Who shall deny Him the
place it has pleased Him to take for the glory of God and the eternal blessing
of men:“Christ Jesus, who, subsisting in the form (Greek, morphe) of
God … emptied Himself, taking a bondman’s form (same Greek word, morphe).”
Behold the radiance of His incarnation, the glory of His humility, and
condescending grace in taking His place among us, sin apart. He is our
Kinsman-Redeemer who has brought us back to God, with our sins washed away, as
new creatures patterned after Himself, in the new creation which stands
eternally in Him, the Creator and Head—the Man Christ Jesus.
When we contemplate the
glory of the humanity of Christ we are filled with deep reverence and holy
worship. The infinite God has come so near. He has won the confidence of our
hearts. There is a feeling of being in the presence of God in perfect peace and
security. We are conscious of His perfection, His deity; still He is a Man, and
we say, this is what God the Son is like. God is not far away:He is right
here, and, in the Person of His Son, He is just the Man in whose presence we
feel perfectly at home. There is no timidity, no fear, but rather the freedom
of love and holy intimacy. Does this closeness to Him produce a sense of
equality? Does it lower Him? Far be the thought!
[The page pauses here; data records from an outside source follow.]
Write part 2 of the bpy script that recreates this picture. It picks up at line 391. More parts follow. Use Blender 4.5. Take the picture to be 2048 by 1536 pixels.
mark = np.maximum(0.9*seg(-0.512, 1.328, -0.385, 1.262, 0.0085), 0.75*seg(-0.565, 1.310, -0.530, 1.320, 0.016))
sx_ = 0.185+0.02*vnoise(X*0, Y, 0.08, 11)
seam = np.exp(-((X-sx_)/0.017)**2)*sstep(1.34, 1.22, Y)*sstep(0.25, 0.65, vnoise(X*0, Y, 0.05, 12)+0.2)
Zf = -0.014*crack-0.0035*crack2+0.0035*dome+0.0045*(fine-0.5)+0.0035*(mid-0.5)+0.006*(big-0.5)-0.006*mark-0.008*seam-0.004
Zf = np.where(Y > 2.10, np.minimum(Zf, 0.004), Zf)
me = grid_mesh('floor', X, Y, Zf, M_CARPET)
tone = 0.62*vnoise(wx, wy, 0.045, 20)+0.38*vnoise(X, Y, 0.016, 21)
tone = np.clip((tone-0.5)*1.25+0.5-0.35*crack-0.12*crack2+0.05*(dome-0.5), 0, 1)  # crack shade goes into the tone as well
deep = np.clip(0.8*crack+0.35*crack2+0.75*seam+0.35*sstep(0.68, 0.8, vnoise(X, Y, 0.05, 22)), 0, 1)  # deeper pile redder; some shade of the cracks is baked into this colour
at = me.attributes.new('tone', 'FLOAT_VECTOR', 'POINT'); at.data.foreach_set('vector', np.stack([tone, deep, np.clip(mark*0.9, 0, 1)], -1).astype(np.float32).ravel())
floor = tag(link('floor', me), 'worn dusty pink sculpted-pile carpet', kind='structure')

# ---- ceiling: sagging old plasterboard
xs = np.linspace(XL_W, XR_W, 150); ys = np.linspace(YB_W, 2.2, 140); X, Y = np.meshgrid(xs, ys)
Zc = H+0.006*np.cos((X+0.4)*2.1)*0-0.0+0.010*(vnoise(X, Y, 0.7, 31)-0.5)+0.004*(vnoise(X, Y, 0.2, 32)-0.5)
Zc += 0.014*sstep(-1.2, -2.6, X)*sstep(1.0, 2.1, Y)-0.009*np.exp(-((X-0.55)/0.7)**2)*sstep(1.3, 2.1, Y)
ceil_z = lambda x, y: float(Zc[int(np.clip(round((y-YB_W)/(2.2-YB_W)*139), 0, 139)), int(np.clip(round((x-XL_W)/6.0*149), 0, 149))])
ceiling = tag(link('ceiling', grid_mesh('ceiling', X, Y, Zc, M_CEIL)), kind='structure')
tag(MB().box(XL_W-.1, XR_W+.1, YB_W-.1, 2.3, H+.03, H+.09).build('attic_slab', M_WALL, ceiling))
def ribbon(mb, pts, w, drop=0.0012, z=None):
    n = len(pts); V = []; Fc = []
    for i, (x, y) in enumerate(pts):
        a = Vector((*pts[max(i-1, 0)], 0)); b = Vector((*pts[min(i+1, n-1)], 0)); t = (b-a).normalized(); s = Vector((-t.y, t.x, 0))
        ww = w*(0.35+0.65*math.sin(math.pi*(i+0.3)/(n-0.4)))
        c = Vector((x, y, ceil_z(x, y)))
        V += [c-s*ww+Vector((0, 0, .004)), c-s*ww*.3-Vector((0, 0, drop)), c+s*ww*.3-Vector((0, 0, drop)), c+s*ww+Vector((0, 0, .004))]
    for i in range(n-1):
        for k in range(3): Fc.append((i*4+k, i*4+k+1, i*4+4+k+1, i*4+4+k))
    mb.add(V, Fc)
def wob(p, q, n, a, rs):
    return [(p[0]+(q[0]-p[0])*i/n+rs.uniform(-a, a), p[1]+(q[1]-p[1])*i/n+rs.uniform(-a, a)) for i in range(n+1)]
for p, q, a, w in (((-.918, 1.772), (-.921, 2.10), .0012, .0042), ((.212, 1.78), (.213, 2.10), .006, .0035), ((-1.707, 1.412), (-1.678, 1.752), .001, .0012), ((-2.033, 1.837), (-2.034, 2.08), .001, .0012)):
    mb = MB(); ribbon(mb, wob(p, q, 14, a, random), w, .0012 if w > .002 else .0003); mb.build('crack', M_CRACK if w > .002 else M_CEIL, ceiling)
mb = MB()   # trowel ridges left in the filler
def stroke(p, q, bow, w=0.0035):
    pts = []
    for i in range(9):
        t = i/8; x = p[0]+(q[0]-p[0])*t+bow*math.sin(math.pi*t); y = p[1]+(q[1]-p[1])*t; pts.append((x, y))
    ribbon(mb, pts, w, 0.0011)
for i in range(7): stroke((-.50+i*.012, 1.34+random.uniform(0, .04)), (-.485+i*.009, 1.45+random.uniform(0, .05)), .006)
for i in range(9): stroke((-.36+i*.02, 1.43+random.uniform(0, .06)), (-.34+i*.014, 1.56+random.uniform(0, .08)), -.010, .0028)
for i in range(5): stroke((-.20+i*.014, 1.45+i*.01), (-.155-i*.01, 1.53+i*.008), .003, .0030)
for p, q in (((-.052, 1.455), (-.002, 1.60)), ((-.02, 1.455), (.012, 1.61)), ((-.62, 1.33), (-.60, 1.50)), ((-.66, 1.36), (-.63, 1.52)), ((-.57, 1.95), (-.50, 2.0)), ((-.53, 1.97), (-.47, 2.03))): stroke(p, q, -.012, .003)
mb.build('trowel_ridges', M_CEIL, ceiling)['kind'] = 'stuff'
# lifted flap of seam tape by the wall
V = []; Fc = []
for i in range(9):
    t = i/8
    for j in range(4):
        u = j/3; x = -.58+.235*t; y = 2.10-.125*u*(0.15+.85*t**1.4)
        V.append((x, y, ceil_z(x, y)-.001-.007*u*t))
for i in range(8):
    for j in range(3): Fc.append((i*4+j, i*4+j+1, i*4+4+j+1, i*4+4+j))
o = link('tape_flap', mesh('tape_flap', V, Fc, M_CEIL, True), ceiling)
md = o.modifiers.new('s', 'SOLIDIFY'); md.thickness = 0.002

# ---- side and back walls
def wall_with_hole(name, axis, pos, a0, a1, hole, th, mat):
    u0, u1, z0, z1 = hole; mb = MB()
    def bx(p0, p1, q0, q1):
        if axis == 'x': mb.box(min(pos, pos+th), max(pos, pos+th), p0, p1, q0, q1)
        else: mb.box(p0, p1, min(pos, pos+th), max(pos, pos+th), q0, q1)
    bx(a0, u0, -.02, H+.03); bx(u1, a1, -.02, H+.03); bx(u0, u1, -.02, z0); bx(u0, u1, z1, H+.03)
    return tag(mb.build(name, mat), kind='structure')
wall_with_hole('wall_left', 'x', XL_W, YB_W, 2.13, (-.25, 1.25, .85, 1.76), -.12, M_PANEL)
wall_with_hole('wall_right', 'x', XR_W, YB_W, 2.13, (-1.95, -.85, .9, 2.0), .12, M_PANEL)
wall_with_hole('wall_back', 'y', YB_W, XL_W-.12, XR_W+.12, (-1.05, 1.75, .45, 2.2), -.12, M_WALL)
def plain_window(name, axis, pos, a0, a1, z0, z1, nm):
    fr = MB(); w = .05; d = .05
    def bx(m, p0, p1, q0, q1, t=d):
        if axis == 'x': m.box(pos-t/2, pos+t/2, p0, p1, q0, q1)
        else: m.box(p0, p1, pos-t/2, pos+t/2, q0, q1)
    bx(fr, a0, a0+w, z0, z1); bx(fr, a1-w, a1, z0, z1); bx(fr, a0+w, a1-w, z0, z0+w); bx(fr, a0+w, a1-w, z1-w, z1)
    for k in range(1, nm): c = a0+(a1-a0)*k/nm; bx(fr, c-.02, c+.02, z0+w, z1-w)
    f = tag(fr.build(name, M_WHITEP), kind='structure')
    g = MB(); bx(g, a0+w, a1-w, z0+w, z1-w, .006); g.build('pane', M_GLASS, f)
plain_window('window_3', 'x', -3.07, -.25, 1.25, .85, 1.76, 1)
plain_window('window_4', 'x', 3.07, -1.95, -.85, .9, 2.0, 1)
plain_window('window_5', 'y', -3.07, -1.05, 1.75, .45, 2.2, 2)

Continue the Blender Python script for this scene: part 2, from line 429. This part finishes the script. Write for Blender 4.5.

But neither does it produce a
sense of inferiority that would cause us to shrink from the greatness of His
Person. When Thomas put his hand into the side of the Lord Jesus was there a
doubt in his mind that the loving, tender, compassionate Person before him was
perfectly human, with feelings and inclinations proper to a (sinless) Man? Was
there a shadow of unbelief that He was God? Was there the faintest suggestion
of a thought that He was two Persons, as his overflowing heart responded in
worship, and acknowledged Him, “My Lord and my God” (John 20:28)? Thomas saw
and believed. Ours is the blessed portion of those “who have not seen and have
believed,” and who “exult with joy unspeakable” in the presence, through faith,
of the same divine-human Person, who loved us and gave Himself for us.